• To be done:
Read the data and repeat it in full, exactly.
** BEGIN **
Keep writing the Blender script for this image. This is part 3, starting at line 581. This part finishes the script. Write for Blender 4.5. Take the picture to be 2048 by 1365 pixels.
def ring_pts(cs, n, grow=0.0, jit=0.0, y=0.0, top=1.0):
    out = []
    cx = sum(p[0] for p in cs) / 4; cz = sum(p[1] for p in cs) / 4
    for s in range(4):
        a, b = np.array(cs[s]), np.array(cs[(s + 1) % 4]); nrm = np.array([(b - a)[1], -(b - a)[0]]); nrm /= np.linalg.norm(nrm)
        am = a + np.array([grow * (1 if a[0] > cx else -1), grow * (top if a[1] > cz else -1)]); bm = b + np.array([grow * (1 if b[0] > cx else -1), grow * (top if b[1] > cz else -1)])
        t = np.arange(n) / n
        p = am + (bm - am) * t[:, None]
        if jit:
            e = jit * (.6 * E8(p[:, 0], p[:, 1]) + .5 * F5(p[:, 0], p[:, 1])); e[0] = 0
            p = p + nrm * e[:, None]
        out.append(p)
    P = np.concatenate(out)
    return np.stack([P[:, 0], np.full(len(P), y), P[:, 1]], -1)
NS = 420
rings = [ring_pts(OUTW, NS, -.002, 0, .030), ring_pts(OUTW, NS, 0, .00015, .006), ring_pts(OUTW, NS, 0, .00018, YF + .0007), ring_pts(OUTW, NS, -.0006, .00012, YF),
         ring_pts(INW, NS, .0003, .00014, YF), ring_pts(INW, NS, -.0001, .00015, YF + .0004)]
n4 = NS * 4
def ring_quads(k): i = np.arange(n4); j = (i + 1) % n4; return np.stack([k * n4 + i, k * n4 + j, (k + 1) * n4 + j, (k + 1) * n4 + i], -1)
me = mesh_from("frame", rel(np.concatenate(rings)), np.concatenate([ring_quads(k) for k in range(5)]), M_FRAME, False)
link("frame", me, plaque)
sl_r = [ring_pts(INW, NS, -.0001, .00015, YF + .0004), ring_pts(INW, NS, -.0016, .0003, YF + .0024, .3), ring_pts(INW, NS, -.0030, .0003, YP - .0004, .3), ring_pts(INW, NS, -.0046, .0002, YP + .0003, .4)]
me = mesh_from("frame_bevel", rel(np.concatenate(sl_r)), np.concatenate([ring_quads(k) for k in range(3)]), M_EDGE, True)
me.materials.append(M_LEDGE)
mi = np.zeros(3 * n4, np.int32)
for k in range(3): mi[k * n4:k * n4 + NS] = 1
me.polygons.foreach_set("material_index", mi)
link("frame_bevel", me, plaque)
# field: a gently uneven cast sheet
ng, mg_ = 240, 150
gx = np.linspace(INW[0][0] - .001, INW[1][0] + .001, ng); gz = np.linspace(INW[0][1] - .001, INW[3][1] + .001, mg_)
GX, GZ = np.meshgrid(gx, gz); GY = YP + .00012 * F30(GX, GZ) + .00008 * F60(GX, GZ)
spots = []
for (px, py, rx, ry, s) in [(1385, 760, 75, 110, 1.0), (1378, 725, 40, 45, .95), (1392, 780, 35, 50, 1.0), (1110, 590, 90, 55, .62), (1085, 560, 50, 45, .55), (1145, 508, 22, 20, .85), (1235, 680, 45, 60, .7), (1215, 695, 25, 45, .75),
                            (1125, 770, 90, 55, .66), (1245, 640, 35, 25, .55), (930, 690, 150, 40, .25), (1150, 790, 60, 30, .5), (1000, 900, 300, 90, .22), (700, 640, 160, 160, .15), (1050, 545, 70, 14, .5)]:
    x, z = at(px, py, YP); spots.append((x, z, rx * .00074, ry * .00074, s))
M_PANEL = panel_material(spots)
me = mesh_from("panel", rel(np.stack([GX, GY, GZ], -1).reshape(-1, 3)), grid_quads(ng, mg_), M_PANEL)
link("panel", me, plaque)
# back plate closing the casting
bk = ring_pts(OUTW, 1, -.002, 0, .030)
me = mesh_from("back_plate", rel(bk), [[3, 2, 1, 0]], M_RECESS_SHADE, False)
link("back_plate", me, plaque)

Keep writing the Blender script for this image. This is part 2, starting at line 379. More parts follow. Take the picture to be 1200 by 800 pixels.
** END **
• Solution to the problem:
Keep writing the Blender script for this image. This is part 3, starting at line 581. This part finishes the script. Write for Blender 4.5. Take the picture to be 2048 by 1365 pixels.
def ring_pts(cs, n, grow=0.0, jit=0.0, y=0.0, top=1.0):
    out = []
    cx = sum(p[0] for p in cs) / 4; cz = sum(p[1] for p in cs) / 4
    for s in range(4):
        a, b = np.array(cs[s]), np.array(cs[(s + 1) % 4]); nrm = np.array([(b - a)[1], -(b - a)[0]]); nrm /= np.linalg.norm(nrm)
        am = a + np.array([grow * (1 if a[0] > cx else -1), grow * (top if a[1] > cz else -1)]); bm = b + np.array([grow * (1 if b[0] > cx else -1), grow * (top if b[1] > cz else -1)])
        t = np.arange(n) / n
        p = am + (bm - am) * t[:, None]
        if jit:
            e = jit * (.6 * E8(p[:, 0], p[:, 1]) + .5 * F5(p[:, 0], p[:, 1])); e[0] = 0
            p = p + nrm * e[:, None]
        out.append(p)
    P = np.concatenate(out)
    return np.stack([P[:, 0], np.full(len(P), y), P[:, 1]], -1)
NS = 420
rings = [ring_pts(OUTW, NS, -.002, 0, .030), ring_pts(OUTW, NS, 0, .00015, .006), ring_pts(OUTW, NS, 0, .00018, YF + .0007), ring_pts(OUTW, NS, -.0006, .00012, YF),
         ring_pts(INW, NS, .0003, .00014, YF), ring_pts(INW, NS, -.0001, .00015, YF + .0004)]
n4 = NS * 4
def ring_quads(k): i = np.arange(n4); j = (i + 1) % n4; return np.stack([k * n4 + i, k * n4 + j, (k + 1) * n4 + j, (k + 1) * n4 + i], -1)
me = mesh_from("frame", rel(np.concatenate(rings)), np.concatenate([ring_quads(k) for k in range(5)]), M_FRAME, False)
link("frame", me, plaque)
sl_r = [ring_pts(INW, NS, -.0001, .00015, YF + .0004), ring_pts(INW, NS, -.0016, .0003, YF + .0024, .3), ring_pts(INW, NS, -.0030, .0003, YP - .0004, .3), ring_pts(INW, NS, -.0046, .0002, YP + .0003, .4)]
me = mesh_from("frame_bevel", rel(np.concatenate(sl_r)), np.concatenate([ring_quads(k) for k in range(3)]), M_EDGE, True)
me.materials.append(M_LEDGE)
mi = np.zeros(3 * n4, np.int32)
for k in range(3): mi[k * n4:k * n4 + NS] = 1
me.polygons.foreach_set("material_index", mi)
link("frame_bevel", me, plaque)
# field: a gently uneven cast sheet
ng, mg_ = 240, 150
gx = np.linspace(INW[0][0] - .001, INW[1][0] + .001, ng); gz = np.linspace(INW[0][1] - .001, INW[3][1] + .001, mg_)
GX, GZ = np.meshgrid(gx, gz); GY = YP + .00012 * F30(GX, GZ) + .00008 * F60(GX, GZ)
spots = []
for (px, py, rx, ry, s) in [(1385, 760, 75, 110, 1.0), (1378, 725, 40, 45, .95), (1392, 780, 35, 50, 1.0), (1110, 590, 90, 55, .62), (1085, 560, 50, 45, .55), (1145, 508, 22, 20, .85), (1235, 680, 45, 60, .7), (1215, 695, 25, 45, .75),
                            (1125, 770, 90, 55, .66), (1245, 640, 35, 25, .55), (930, 690, 150, 40, .25), (1150, 790, 60, 30, .5), (1000, 900, 300, 90, .22), (700, 640, 160, 160, .15), (1050, 545, 70, 14, .5)]:
    x, z = at(px, py, YP); spots.append((x, z, rx * .00074, ry * .00074, s))
M_PANEL = panel_material(spots)
me = mesh_from("panel", rel(np.stack([GX, GY, GZ], -1).reshape(-1, 3)), grid_quads(ng, mg_), M_PANEL)
link("panel", me, plaque)
# back plate closing the casting
bk = ring_pts(OUTW, 1, -.002, 0, .030)
me = mesh_from("back_plate", rel(bk), [[3, 2, 1, 0]], M_RECESS_SHADE, False)
link("back_plate", me, plaque)

Keep writing the Blender script for this image. This is part 2, starting at line 379. More parts follow. Take the picture to be 1200 by 800 pixels.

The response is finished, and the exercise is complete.